In a surprising diplomatic development, former US President Donald Trump has publicly claimed that the United States and Iran are establishing a 'joint venture' in the strategically vital Strait of Hormuz. This announcement comes as Tehran prepares to implement a controversial toll system that could generate substantial revenue, estimated at up to $1 million per vessel passing through the crucial waterway.
Ceasefire and Toll Agreement Details
Trump revealed last night that Iran has agreed to a temporary two-week ceasefire, during which the Strait of Hormuz will be reopened to maritime traffic. Simultaneously, both nations are considering a comprehensive 10-point peace plan, although the exact terms remain under negotiation and have not been formally finalised.
According to an unnamed Middle East official who spoke to the Associated Press, Iran is pushing to impose tolls of up to $1 million on ships traversing the Strait during this two-week period. Trump appeared receptive to this proposal during a Wednesday interview with ABC, stating, 'We're thinking of doing it as a joint venture. It's a way of securing it - also securing it from lots of other people. It's a beautiful thing.'
The 'Tehran Tollbooth' Mechanism
The Strait of Hormuz, through which approximately one-fifth of the world's oil flows, has now been colloquially dubbed the 'Tehran Tollbooth' due to this new arrangement. Ship owners face a complex and expensive negotiation process, requiring them to disclose detailed information to intermediary companies linked to Iran's Islamic Revolutionary Guard Corps (IRGC).
Key requirements include:
- Providing the ship's cargo specifications
- Disclosing the destination of the vessel
- Revealing the ultimate owner of the ship
Once approved, Iran charges a minimum toll of $1 per barrel of oil transported, with payments mandated in Chinese yuan or cryptocurrency. For a standard oil tanker, this translates to an average fee of around $2 million per passage.

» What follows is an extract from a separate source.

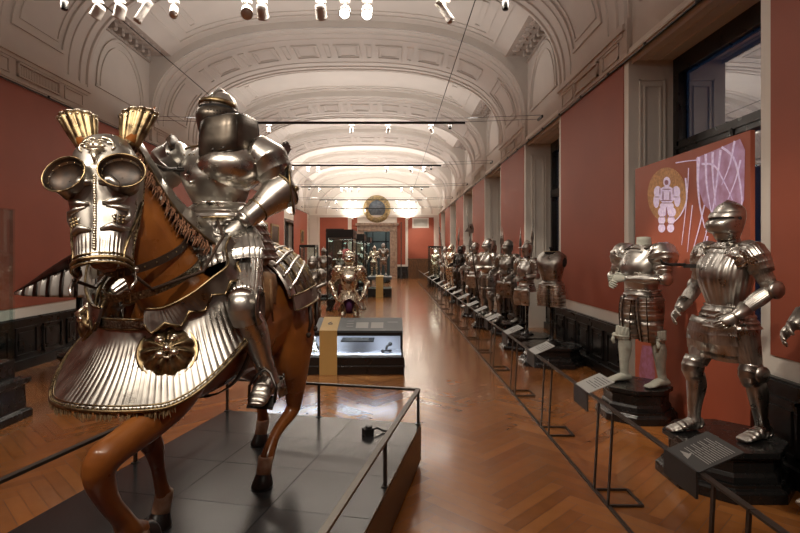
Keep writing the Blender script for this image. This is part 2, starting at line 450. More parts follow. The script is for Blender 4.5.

Security Escorts and Financial Projections
If all conditions are met, IRGC boats will provide armed escorts for vessels entering and exiting the 'tollbooth' area, adding a layer of security to the controversial arrangement. Some financial analysts have projected that this toll system could generate as much as $500 billion in revenue for Iran over a five-year period, highlighting the significant economic implications of the deal.
The joint venture represents an unusual collaboration between two historically adversarial nations, with Trump framing it as both a security measure and a potential revenue stream. The development marks a notable shift in Middle East maritime policy, though many details remain subject to ongoing negotiations between the involved parties.